Here are a few of my favorites. To cop a phrase from Courier columnist Doug White, “Hope you enjoy the stories.”

‘A Thousand Ways to Please a Husband,’ 1917
I inherited my first period cookbook from my grandmother. “A Thousand Ways to Please a Husband,” by Louise Bennett Weaver and Helen Cowles LeCron, was published in 1917 by Britton Publishing Company, Inc. This charmingly written volume features “Bettina’s best recipes” – and a nostalgic look at times long gone. Read on:

“Bettina was more than delighted when she and Bob were invited to a family dinner at Aunt Lucy’s on Thanksgiving day. ‘It always seems to me the most comfortable and restful place in the world,’ she said to Bob. ‘And Aunt Lucy is such a wonderful cook, too. We’re very lucky this year, I can tell you!’

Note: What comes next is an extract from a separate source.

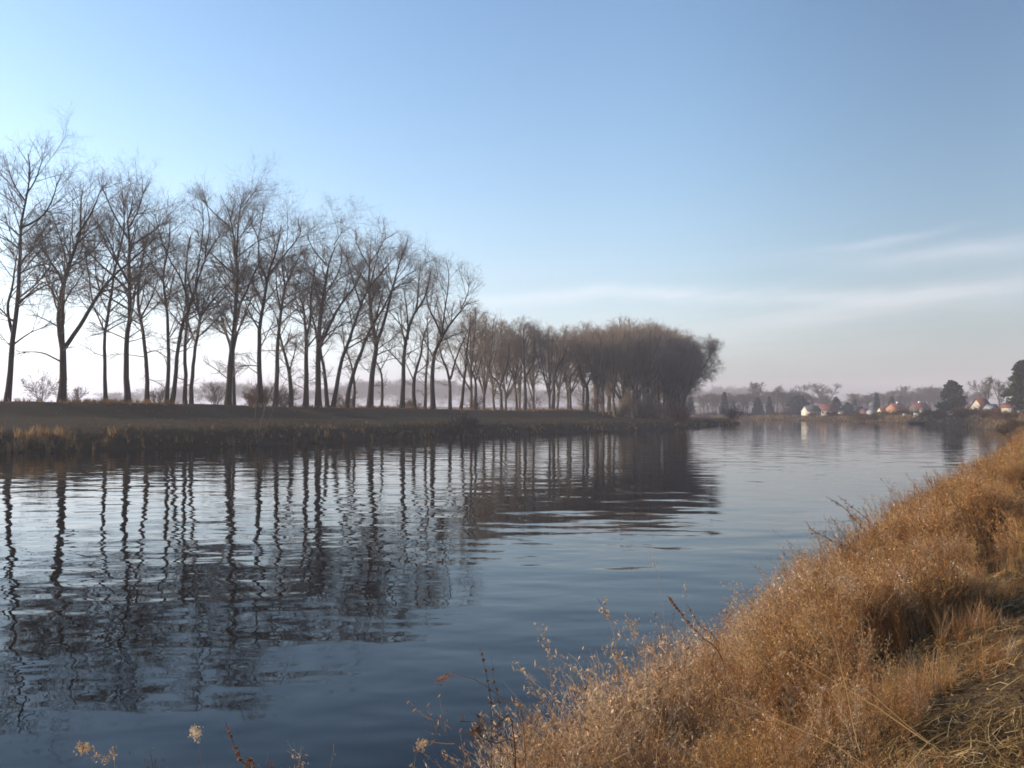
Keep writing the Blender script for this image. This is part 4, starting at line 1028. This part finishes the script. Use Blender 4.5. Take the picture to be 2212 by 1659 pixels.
stalk('dock_stalk', 'shorter rust stalk close beside the slanting dock stalk', [(560, 1720), (553, 1660), (545, 1630)], 4.3, .004, RUST, 'spike', RG, 'weed', 4, .4, .0055)
stalk('grass_stem', 'thin fine-branched grass stem standing alone between the reeds', [(590, 1720), (588, 1660), (583, 1620)], 4.3, .002, RUST, 'spray', RG, 'grass stem', 5, .6, .006, 10)
stalk('grass_stem', 'thin curved grass stem with a few hooked tips', [(640, 1720), (648, 1660), (655, 1620)], 4.3, .002, TAN, 'spray', RG, 'grass stem', 6, .5, .006, 10)
stalk('grass_stem', 'faint hair-thin grass stem nearest to the weed bank', [(715, 1720), (722, 1640), (724, 1600)], 4.3, .0016, TAN, 'spray', RG, 'grass stem', 7, .5, .005, 8)
stalk('grass_stem', 'faint blade beside the leftmost bottom reed', [(345, 1720), (338, 1650), (332, 1620)], 4.3, .002, DARK, 'spray', RG, 'grass stem', 8, .3, .005, 6)
stalk('reed', 'lone small pale plume over open water near the bottom edge', [(890, 1720), (898, 1640), (905, 1610), (920, 1593)], 4.4, .0016, TAN, 'plume', RG, 'reed', 9, .22, .009, 20)
stalk('dock_stalk', 'dark upright dock stalk, tallest of the pair at the weed edge', [(1062, 1560), (1056, 1480), (1048, 1440), (1038, 1396)], 5.6, .003, DARK, 'spike', WGp, 'weed', 10, .5, .0055)
stalk('dock_stalk', 'dark upright dock stalk, shorter of the pair at the weed edge', [(1080, 1560), (1068, 1470), (1062, 1415)], 5.6, .0025, DARK, 'spike', WGp, 'weed', 11, .5, .0055)
stalk('reed', 'thin stem arching far out over the water to the left', [(1130, 1560), (1090, 1510), (1040, 1470), (985, 1452), (945, 1465)], 5.5, .0035, RUST, 'plume', WGp, 'reed', 12, .18, .009, 25)
stalk('dead_branch', 'dark leafless stem jutting level over the water', [(1110, 1580), (1070, 1565), (1030, 1553), (994, 1553)], 5.4, .005, DARK, 'spray', WGp, 'branch', 13, .4, .006, 6)
stalk('dead_branch', 'dark crooked stem dangling beneath the level one', [(1110, 1625), (1070, 1600), (1040, 1585), (1030, 1565)], 5.3, .004, DARK, 'spray', WGp, 'branch', 14, .5, .012, 14)
stalk('tall_weed', 'tallest pale weed plume before open water, ragged head', [(1335, 1480), (1330, 1400), (1318, 1340), (1290, 1290)], 7.0, .004, TAN, 'spray', WGp, 'weed', 15, .55, .009, 60)
stalk('tall_weed', 'thin weed with a small double head at the outer weed edge', [(1190, 1500), (1185, 1420), (1172, 1355)], 6.4, .003, TAN, 'spray', WGp, 'weed', 16, .35, .008, 30)
stalk('tall_weed', 'weed topped by a detached-looking little umbel over the water', [(1378, 1460), (1374, 1400), (1362, 1330)], 7.2, .002, TAN, 'spray', WGp, 'weed', 17, .16, .009, 26)
stalk('dock_stalk', 'dark red-brown weed spike bending left over the water', [(1560, 1430), (1510, 1370), (1475, 1330), (1440, 1285)], 7.6, .005, RUST, 'spike', WGp, 'weed', 18, .45, .007, 80)
stalk('dock_stalk', 'smaller dark spike behind the bending red-brown one', [(1550, 1400), (1510, 1350), (1480, 1300)], 7.8, .004, RUST, 'spike', WGp, 'weed', 19, .3, .006, 40)
stalk('grass_stem', 'tallest hair-thin pale stem curving over the mid water', [(1440, 1440), (1432, 1330), (1420, 1240), (1400, 1188)], 7.6, .0022, PALE, 'plume', WGp, 'grass stem', 20, .12, .007, 8)
stalk('grass_stem', 'short hair-thin pale stem just right of the tallest one', [(1485, 1420), (1480, 1340), (1476, 1255)], 7.8, .0022, PALE, 'plume', WGp, 'grass stem', 21, .1, .006, 6)
stalk('twiggy_weed', 'dark twiggy weed fanned out over the water, tallest on the upper fringe', [(1900, 1190), (1860, 1140), (1820, 1095), (1782, 1072)], 15, .010, RUST, 'spray', WGp, 'weed', 22, .7, .011, 40)
stalk('twiggy_weed', 'lower dark twiggy weed pointing left from the upper fringe', [(1850, 1200), (1790, 1165), (1745, 1140)], 14.5, .009, RUST, 'spray', WGp, 'weed', 23, .7, .011, 40)
stalk('twiggy_weed', 'thin twiggy weed second behind the fanned-out dark one', [(1920, 1180), (1880, 1130), (1808, 1070)], 15.5, .008, RUST, 'spray', WGp, 'weed', 24, .7, .011, 30)
stalk('twiggy_weed', 'upright twiggy weed in front of the golden clump', [(2030, 1110), (2015, 1060), (1998, 1020)], 20, .010, RUST, 'spray', WGp, 'weed', 25, .6, .011, 40)

def bent(label, pts, d0, d1, r, col, seed, leaf=True):
    rng = np.random.default_rng(seed); n = len(pts)
    P = np.array([ppt(px, py, d0 + (d1 - d0) * k / (n - 1)) for k, (px, py) in enumerate(pts)])
    root = thing('broken_reed', label, 'reed', tuple(P[0]), 0, 'broken reeds across the path')
    c, L = resample(P - P[0], 24); r = r * .62; c = c + np.cumsum(rng.normal(size=c.shape) * L * .0022, axis=0); v, q = tubes(c[None], np.linspace(r, r * .5, 24)[None], 5)
    new_mesh('stem', v, q, M['dry'], root, np.repeat(np.array(col)[None], len(v), 0))
    if leaf:
        B, BR, BL = children(rng, c[None], np.full((1, 24), r), 4, .5, 1, (10, 40), lambda p, t: np.full(len(p), .22), 6, -.6, .1, 1, .003)
        v, q = ribbons(B, np.full(BR.shape, .006) * np.linspace(1, .2, 6), nrm(rng.normal(size=(len(B), 3)))); new_mesh('leaf', v, q, M['dry'], root, np.repeat(np.array(col)[None], len(v), 0))
SC_ = (.40, .27, .13)
bent('thick pale reed snapped over in an arch, nearest the corner', [(1925, 1690), (1985, 1615), (2035, 1578), (2085, 1582), (2140, 1600)], 4.0, 4.3, .0055, SC_, 1)
bent('long straight reed leaning left across the middle of the weeds', [(2000, 1600), (1900, 1530), (1800, 1470), (1690, 1410)], 4.6, 5.2, .0045, SC_, 2, False)
bent('upright pale reed rising through the golden weeds', [(1850, 1620), (1830, 1540), (1812, 1440), (1786, 1330)], 4.7, 5.1, .0045, SC_, 3, False)
bent('reed leaning right low between crossed stems', [(1600, 1690), (1680, 1630), (1760, 1570), (1800, 1530)], 4.2, 4.5, .004, SC_, 4, False)
bent('long reed crossing the bottom weeds toward the snapped arch', [(1560, 1500), (1700, 1560), (1800, 1610), (1900, 1680)], 4.9, 4.2, .0035, SC_, 6, False)
bent('thin reed slanting down right over the dark hollow', [(1860, 1480), (1960, 1560), (2040, 1620)], 4.7, 4.3, .003, SC_, 7, False)
bent('slender upright dead stem rising from the bottom edge', [(1412, 1690), (1418, 1600), (1430, 1500), (1440, 1440)], 4.5, 5.0, .003, SC_, 8, False)

# ------------------------------------------------------------------ haze, sky, sun, camera
def haze():
    m, N, L = mat('haze'); o = N.new('ShaderNodeOutputMaterial'); v = N.new('ShaderNodeVolumePrincipled')
    v.inputs['Color'].default_value = HAZE_COL; v.inputs['Density'].default_value = HAZE; v.inputs['Anisotropy'].default_value = 0.0
    L.new(v.outputs[0], o.inputs['Volume'])
    m.cycles.homogeneous_volume = True
    mb = MB(); mb.box(-1530, 1530, -1530, 1530, -2.6, 46)
    b = mb.build('haze', m); tag(b, 'thin winter haze over the river', 'haze', None, 'stuff')
HAZE, HAZE_COL = .00055, (.95, .9, 1, 1)
haze()

def world():
    w = bpy.data.worlds.new('World'); SC.world = w; w.use_nodes = True
    N, L = w.node_tree.nodes, w.node_tree.links; N.clear()
    o = N.new('ShaderNodeOutputWorld'); bg = N.new('ShaderNodeBackground'); L.new(bg.outputs[0], o.inputs[0])
    s = N.new('ShaderNodeTexSky'); s.sky_type = 'NISHITA'; s.sun_disc = False
    s.sun_elevation = math.radians(SUN_EL); s.sun_rotation = math.radians(-SUN_AZ)
    s.altitude = 100; s.air_density = 1.0; s.dust_density = SKY[1]; s.ozone_density = SKY[2]
    bg.inputs['Strength'].default_value = SKY[0]
    tc = N.new('ShaderNodeTexCoord'); sp = N.new('ShaderNodeSeparateXYZ'); L.new(tc.outputs['Generated'], sp.inputs[0])
    def mth(op, a, b=None, c=None):
        k = N.new('ShaderNodeMath'); k.operation = op
        for i, v in enumerate((a, b, c)):
            if v is None: continue
            if hasattr(v, 'links'): L.new(v, k.inputs[i])
            else: k.inputs[i].default_value = v
        return k.outputs[0]
    az = mth('ARCTAN2', sp.outputs[0], sp.outputs[1]); el = mth('ARCSINE', sp.outputs[2])
    # thin streaks of high cloud low over the horizon
    cb = N.new('ShaderNodeCombineXYZ'); L.new(mth('MULTIPLY', az, 3.2), cb.inputs[0]); L.new(mth('MULTIPLY', mth('ADD', el, mth('MULTIPLY', az, -.10)), 34), cb.inputs[1])
    n1 = noise(N, L, cb.outputs[0], 1.0, 5, .55)
    def gauss(x, c, wd): # bell round c
        t = mth('DIVIDE', mth('SUBTRACT', x, c), wd); return mth('EXPONENT', mth('MULTIPLY', mth('MULTIPLY', t, t), -1))
    wob = mth('MULTIPLY', mth('SUBTRACT', noise(N, L, tc.outputs['Generated'], 9, 4), .5), .022)
    e2 = mth('ADD', el, wob)
    st1 = mth('MULTIPLY', gauss(mth('SUBTRACT', e2, mth('MULTIPLY', gauss(az, .12, .10), .012)), .108, .0075), gauss(az, .17, .20))
    st2 = mth('MULTIPLY', gauss(mth('SUBTRACT', e2, mth('MULTIPLY', az, .02)), .137, .009), gauss(az, .42, .14))
    st3 = mth('MULTIPLY', gauss(mth('SUBTRACT', e2, mth('MULTIPLY', az, .10)), .124, .0045), gauss(az, .36, .06))
    st4 = mth('MULTIPLY', gauss(mth('SUBTRACT', e2, mth('MULTIPLY', mth('MULTIPLY', az, az), .18)), .07, .018), gauss(az, .34, .26))
    br = N.new('ShaderNodeMapRange'); L.new(n1, br.inputs[0]); br.inputs[1].default_value = .32; br.inputs[2].default_value = .66
    allst = mth('ADD', mth('ADD', mth('MULTIPLY', st1, 1.3), mth('MULTIPLY', st2, .7)), mth('ADD', mth('MULTIPLY', st3, .55), mth('MULTIPLY', st4, .75)))
    veil = mth('MULTIPLY', mth('MULTIPLY', gauss(el, .10, .05), .25), br.outputs[0])
    fac = mth('ADD', mth('MULTIPLY', allst, mth('ADD', mth('MULTIPLY', br.outputs[0], .8), .2)), veil)
    fac = mth('MULTIPLY', fac, CLOUD[0])
    grade = mixc(N, L, 1.0, s.outputs[0], SKYTINT, 'MULTIPLY')
    side = mth('COSINE', mth('ADD', az, math.radians(70)))       # toward the sun is brighter, away from it deeper
    sr = N.new('ShaderNodeMapRange'); sr.interpolation_type = 'SMOOTHSTEP'; sr.inputs[1].default_value = -.12; sr.inputs[2].default_value = .25; L.new(side, sr.inputs[0]); sstep = sr.outputs[0]
    grade = mixc(N, L, 1.0, grade, mth('ADD', mth('ADD', mth('MULTIPLY', sstep, .35), .67), mth('MULTIPLY', mth('MAXIMUM', mth('SUBTRACT', side, .3), 0.0), .3)), 'MULTIPLY')
    grade = mixc(N, L, mth('MULTIPLY', mth('MAXIMUM', mth('SUBTRACT', el, .18), 0.0), .95), grade, mixc(N, L, 1.0, grade, (.50, .66, .74), 'MULTIPLY'))
    bw = N.new('ShaderNodeRGBToBW'); L.new(grade, bw.inputs[0])
    mauve = mixc(N, L, 1.0, mth('MULTIPLY', bw.outputs[0], mth('ADD', mth('MULTIPLY', mth('MAXIMUM', mth('SUBTRACT', side, .1), 0.0), 2.7), .96)), HORIZON[1], 'MULTIPLY')
    hf = mth('MULTIPLY', mth('EXPONENT', mth('DIVIDE', mth('MAXIMUM', el, 0.0), -HORIZON[2])), HORIZON[0])
    grade = mixc(N, L, hf, grade, mauve)
    col = mixc(N, L, fac, grade, CLOUD[1])
    L.new(col, bg.inputs['Color'])
SKY = (.15, 1.2, 2.0)
HORIZON = (.93, (.545, .545, .645), .10)   # winter mist: how strong, its tint, how high it reaches
SKYTINT = (.95, 1.01, 1.04)
CLOUD = (.28, (5.4, 4.95, 5.1))
world()

S = Vector((-math.sin(math.radians(SUN_AZ)) * math.cos(math.radians(SUN_EL)), math.cos(math.radians(SUN_AZ)) * math.cos(math.radians(SUN_EL)), math.sin(math.radians(SUN_EL))))
sun = bpy.data.lights.new('sun', 'SUN'); sun.energy = 4.1; sun.angle = math.radians(.5); sun.color = (1, .82, .6)
so = bpy.data.objects.new('sun', sun); COL.objects.link(so); so.rotation_euler = S.to_track_quat('Z', 'Y').to_euler(); so.location = (-50, 20, 60)

cam = bpy.data.cameras.new('camera'); cam.sensor_width = 36; cam.lens = 36 * F / 2212; cam.clip_end = 6000; cam.clip_start = .1
co = bpy.data.objects.new('camera', cam); COL.objects.link(co); co.location = (0, 0, CAMZ)
co.rotation_euler = (math.radians(90) + math.atan((HY - 829.5) / F), 0, 0)
SC.camera = co
SC.view_settings.view_transform = 'Standard'; SC.view_settings.look = 'None'; SC.view_settings.exposure = .78; SC.view_settings.gamma = 1
SC.cycles.max_bounces = 6; SC.cycles.diffuse_bounces = 2; SC.cycles.glossy_bounces = 2; SC.cycles.transmission_bounces = 2; SC.cycles.volume_bounces = 0
SC.cycles.use_denoising = True; SC.cycles.caustics_reflective = False; SC.cycles.caustics_refractive = False
SC.cycles.pixel_filter_type = 'BLACKMAN_HARRIS'; SC.cycles.filter_width = 1.7
print('script s', time.time() - T00)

“Bob had slept late that morning, and consequently had eaten no breakfast, but he did not regret his keen appetite when Uncle John was carving the great brown turkey. ‘The children first, John,’ said kind Aunt Lucy. ‘The grown folks can wait.’

“Little Dick and Sarah had exclaimed with delight at the place cards of proud turkeys standing beside each plate. In the center of the table was a great wicker basket heaped with oranges, nuts and raisins.”

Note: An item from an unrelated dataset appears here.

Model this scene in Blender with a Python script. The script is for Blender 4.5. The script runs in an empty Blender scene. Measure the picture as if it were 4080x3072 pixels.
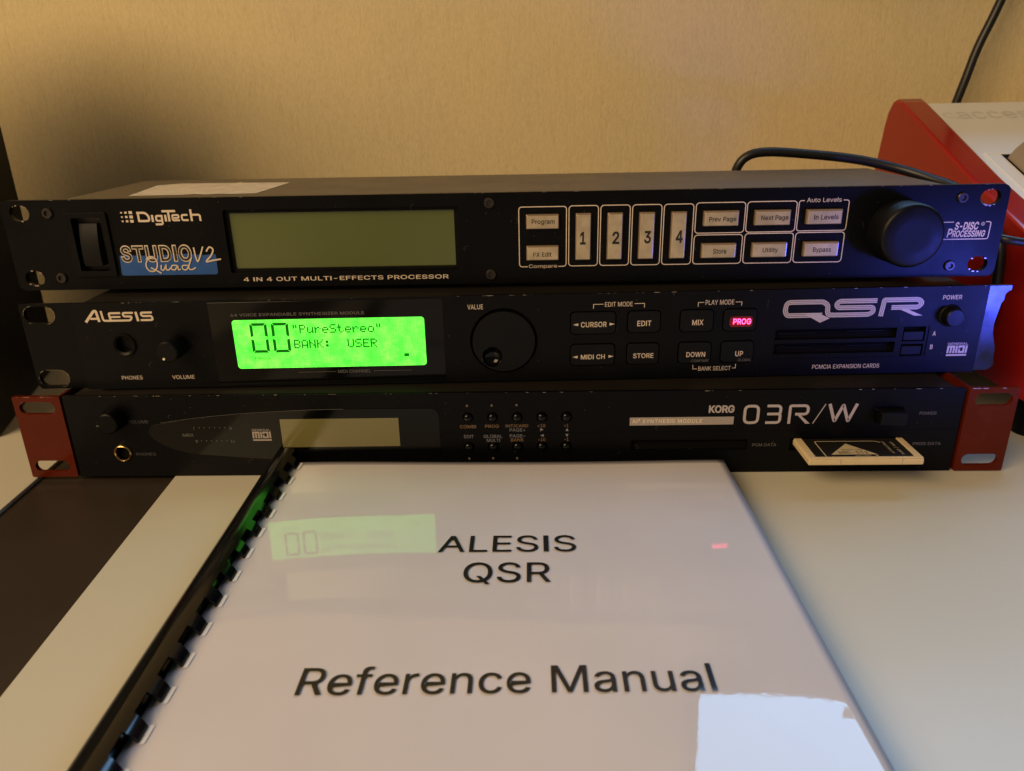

That day, Bob and Bettina sat down to Aunt Lucy’s Thanksgiving dinner that included Turkey with Giblet Gravy, Oyster Dressing, Mashed Potatoes, Creamed Onions, Cranberry Frappé, Bread and Butter, Celery, Plum Pudding and Hard Sauce, Nuts, Raisins and Coffee.

“The Country Kitchen,” 1938
Described as “the most original book of 1936,” “The Country Kitchen,” by Della T. Lutes, published by Boston’s Little, Brown, and Company, was in its 15th printing when I purchased my copy in an antiques mall in Maryland for $10.

It tells tales of a Southern Michigan country family in the 1870s that included an autocratic, obstinate, kindly and generous Father, whose Achilles’ heel was his appetite; a high-spirited Mother; and Delly, a little girl whose wide eyes and sharp ears eventually enabled her to put her family’s experiences into words.

Delly’s observations in this “cookbook” remain as entertaining and fresh as its first printing in 1935:

“Thanksgiving was the day of days, after my father’s birthday, for intimate family gathering and unstinted feasting. There were times when my mother resented the invasions of my father’s numerous relatives, but on this day she welcomed numbers. Only numbers could provide suitable scope for her prowess as a cook. A meager family of three, even though augmented by a hired hand, was no excuse for the array of meats, vegetables, cakes, cookies, pies and puddings and bread, and the orgy of preparations which, on this day, were her great delight.

“Two days before Thanksgiving my father beheaded Old Tom, filled the big brass kettle with boiling water, scalded and plucked him. The wing tips were cut off whole for brushing the hearth and the tail feathers were finally gathered up and tied together in the form of a duster.”

Try that, people, with your Butterball Turkey® purchased at H-E-B.

‘Eat, Drink and Be Merry in Maryland,’ 1932
Frederick Philip Stieff complied the recipes included in this august volume, which is sub-billed as “An Anthology from a Great Tradition.”

Published by GP Putnam’s Sons of New York, “Eat, Drink and Be Merry in Maryland” includes letters from then Baltimore Mayor Howard W. Jackson and the one-and-only Emily Post.

I spent a princely sum of $40 to acquire this classic cookbook and social commentary from the gift shop of the Maryland Historical Society. Considering that the author inscribed the book to a former owner in 1952, it was worth every penny!
Here’s an observation on the preparation of a wild turkey by a member of the Woodmont Rod and Gun Club in Washington County:

“Dress turkey, and if weather is cool, hang it outside on a porch or some convenient place for six or seven days before using. If weather is warm, hang in cold storage, but do not freeze it as freezing will take away the flavor of wild turkey.

“Prepare stuffing with fine bread crumbs and chestnuts as follows: Boil chestnuts until mealy, and mash them up fine. Put one-half breadcrumbs and half chestnuts with some butter and salt and pepper and mix up well. Stuff the turkey with this filling. Put in oven to roast, putting plenty of butter, salt and peper on turkey, also some small strips of bacon. Cover same with a cloth.
“While roasting baste thoroughly, and when turkey is about done, take the cloth off and brown in thoroughly.”

As they say, “Bon Appetit” and Happy Thanksgiving!